START

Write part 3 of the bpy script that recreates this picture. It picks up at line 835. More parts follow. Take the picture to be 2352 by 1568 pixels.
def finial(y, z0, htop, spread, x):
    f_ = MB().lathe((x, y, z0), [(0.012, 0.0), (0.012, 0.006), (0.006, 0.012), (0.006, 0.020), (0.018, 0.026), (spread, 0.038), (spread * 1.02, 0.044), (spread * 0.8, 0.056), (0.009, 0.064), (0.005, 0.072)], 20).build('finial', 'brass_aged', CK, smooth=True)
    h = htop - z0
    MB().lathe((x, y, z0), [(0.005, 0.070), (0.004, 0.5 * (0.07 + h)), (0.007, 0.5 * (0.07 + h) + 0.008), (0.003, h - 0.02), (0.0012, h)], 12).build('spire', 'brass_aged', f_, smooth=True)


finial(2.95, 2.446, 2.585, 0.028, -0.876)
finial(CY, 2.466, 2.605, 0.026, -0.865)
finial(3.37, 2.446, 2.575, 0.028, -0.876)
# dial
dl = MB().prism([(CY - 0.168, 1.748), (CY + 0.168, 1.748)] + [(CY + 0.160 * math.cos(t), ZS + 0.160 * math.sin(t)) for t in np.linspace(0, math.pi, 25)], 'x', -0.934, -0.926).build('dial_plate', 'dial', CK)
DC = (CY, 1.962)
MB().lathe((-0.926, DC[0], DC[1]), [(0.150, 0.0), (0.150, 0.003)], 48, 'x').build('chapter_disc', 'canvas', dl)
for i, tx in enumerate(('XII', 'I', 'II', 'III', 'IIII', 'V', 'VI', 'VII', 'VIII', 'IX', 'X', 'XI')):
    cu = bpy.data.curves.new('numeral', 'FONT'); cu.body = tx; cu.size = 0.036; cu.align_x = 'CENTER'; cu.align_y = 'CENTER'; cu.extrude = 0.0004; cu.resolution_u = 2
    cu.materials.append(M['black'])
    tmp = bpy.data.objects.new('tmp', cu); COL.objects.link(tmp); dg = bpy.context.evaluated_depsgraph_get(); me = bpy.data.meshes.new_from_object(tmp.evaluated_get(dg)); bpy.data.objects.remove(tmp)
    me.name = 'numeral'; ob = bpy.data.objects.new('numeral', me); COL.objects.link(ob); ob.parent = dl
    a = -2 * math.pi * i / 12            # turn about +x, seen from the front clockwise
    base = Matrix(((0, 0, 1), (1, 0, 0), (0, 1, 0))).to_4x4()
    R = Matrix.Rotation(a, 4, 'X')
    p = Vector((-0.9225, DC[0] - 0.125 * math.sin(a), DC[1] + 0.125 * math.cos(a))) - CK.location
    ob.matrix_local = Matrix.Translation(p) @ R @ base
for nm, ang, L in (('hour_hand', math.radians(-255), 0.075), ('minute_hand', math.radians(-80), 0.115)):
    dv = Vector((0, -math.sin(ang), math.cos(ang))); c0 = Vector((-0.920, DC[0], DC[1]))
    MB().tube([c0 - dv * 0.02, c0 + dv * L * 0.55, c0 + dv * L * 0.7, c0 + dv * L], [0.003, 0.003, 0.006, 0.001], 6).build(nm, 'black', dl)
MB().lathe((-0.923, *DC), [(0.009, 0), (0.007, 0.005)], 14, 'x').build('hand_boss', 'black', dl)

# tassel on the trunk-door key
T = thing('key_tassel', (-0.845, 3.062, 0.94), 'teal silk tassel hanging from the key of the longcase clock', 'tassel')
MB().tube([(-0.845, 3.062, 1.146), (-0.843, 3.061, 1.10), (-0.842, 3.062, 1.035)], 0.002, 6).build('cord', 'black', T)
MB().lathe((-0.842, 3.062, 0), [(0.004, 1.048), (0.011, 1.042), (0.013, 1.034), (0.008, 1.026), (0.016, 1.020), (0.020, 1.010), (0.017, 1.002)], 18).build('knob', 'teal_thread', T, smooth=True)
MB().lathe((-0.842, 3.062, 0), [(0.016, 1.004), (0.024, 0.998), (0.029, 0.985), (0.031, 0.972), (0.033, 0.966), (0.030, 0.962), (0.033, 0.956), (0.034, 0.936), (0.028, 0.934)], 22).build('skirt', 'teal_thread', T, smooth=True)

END

> **Task brief**: Give every line of the material again, exactly as it reads.

> **Solved exercise**:
Write part 3 of the bpy script that recreates this picture. It picks up at line 835. More parts follow. Take the picture to be 2352 by 1568 pixels.
def finial(y, z0, htop, spread, x):
    f_ = MB().lathe((x, y, z0), [(0.012, 0.0), (0.012, 0.006), (0.006, 0.012), (0.006, 0.020), (0.018, 0.026), (spread, 0.038), (spread * 1.02, 0.044), (spread * 0.8, 0.056), (0.009, 0.064), (0.005, 0.072)], 20).build('finial', 'brass_aged', CK, smooth=True)
    h = htop - z0
    MB().lathe((x, y, z0), [(0.005, 0.070), (0.004, 0.5 * (0.07 + h)), (0.007, 0.5 * (0.07 + h) + 0.008), (0.003, h - 0.02), (0.0012, h)], 12).build('spire', 'brass_aged', f_, smooth=True)


finial(2.95, 2.446, 2.585, 0.028, -0.876)
finial(CY, 2.466, 2.605, 0.026, -0.865)
finial(3.37, 2.446, 2.575, 0.028, -0.876)
# dial
dl = MB().prism([(CY - 0.168, 1.748), (CY + 0.168, 1.748)] + [(CY + 0.160 * math.cos(t), ZS + 0.160 * math.sin(t)) for t in np.linspace(0, math.pi, 25)], 'x', -0.934, -0.926).build('dial_plate', 'dial', CK)
DC = (CY, 1.962)
MB().lathe((-0.926, DC[0], DC[1]), [(0.150, 0.0), (0.150, 0.003)], 48, 'x').build('chapter_disc', 'canvas', dl)
for i, tx in enumerate(('XII', 'I', 'II', 'III', 'IIII', 'V', 'VI', 'VII', 'VIII', 'IX', 'X', 'XI')):
    cu = bpy.data.curves.new('numeral', 'FONT'); cu.body = tx; cu.size = 0.036; cu.align_x = 'CENTER'; cu.align_y = 'CENTER'; cu.extrude = 0.0004; cu.resolution_u = 2
    cu.materials.append(M['black'])
    tmp = bpy.data.objects.new('tmp', cu); COL.objects.link(tmp); dg = bpy.context.evaluated_depsgraph_get(); me = bpy.data.meshes.new_from_object(tmp.evaluated_get(dg)); bpy.data.objects.remove(tmp)
    me.name = 'numeral'; ob = bpy.data.objects.new('numeral', me); COL.objects.link(ob); ob.parent = dl
    a = -2 * math.pi * i / 12            # turn about +x, seen from the front clockwise
    base = Matrix(((0, 0, 1), (1, 0, 0), (0, 1, 0))).to_4x4()
    R = Matrix.Rotation(a, 4, 'X')
    p = Vector((-0.9225, DC[0] - 0.125 * math.sin(a), DC[1] + 0.125 * math.cos(a))) - CK.location
    ob.matrix_local = Matrix.Translation(p) @ R @ base
for nm, ang, L in (('hour_hand', math.radians(-255), 0.075), ('minute_hand', math.radians(-80), 0.115)):
    dv = Vector((0, -math.sin(ang), math.cos(ang))); c0 = Vector((-0.920, DC[0], DC[1]))
    MB().tube([c0 - dv * 0.02, c0 + dv * L * 0.55, c0 + dv * L * 0.7, c0 + dv * L], [0.003, 0.003, 0.006, 0.001], 6).build(nm, 'black', dl)
MB().lathe((-0.923, *DC), [(0.009, 0), (0.007, 0.005)], 14, 'x').build('hand_boss', 'black', dl)

# tassel on the trunk-door key
T = thing('key_tassel', (-0.845, 3.062, 0.94), 'teal silk tassel hanging from the key of the longcase clock', 'tassel')
MB().tube([(-0.845, 3.062, 1.146), (-0.843, 3.061, 1.10), (-0.842, 3.062, 1.035)], 0.002, 6).build('cord', 'black', T)
MB().lathe((-0.842, 3.062, 0), [(0.004, 1.048), (0.011, 1.042), (0.013, 1.034), (0.008, 1.026), (0.016, 1.020), (0.020, 1.010), (0.017, 1.002)], 18).build('knob', 'teal_thread', T, smooth=True)
MB().lathe((-0.842, 3.062, 0), [(0.016, 1.004), (0.024, 0.998), (0.029, 0.985), (0.031, 0.972), (0.033, 0.966), (0.030, 0.962), (0.033, 0.956), (0.034, 0.936), (0.028, 0.934)], 22).build('skirt', 'teal_thread', T, smooth=True)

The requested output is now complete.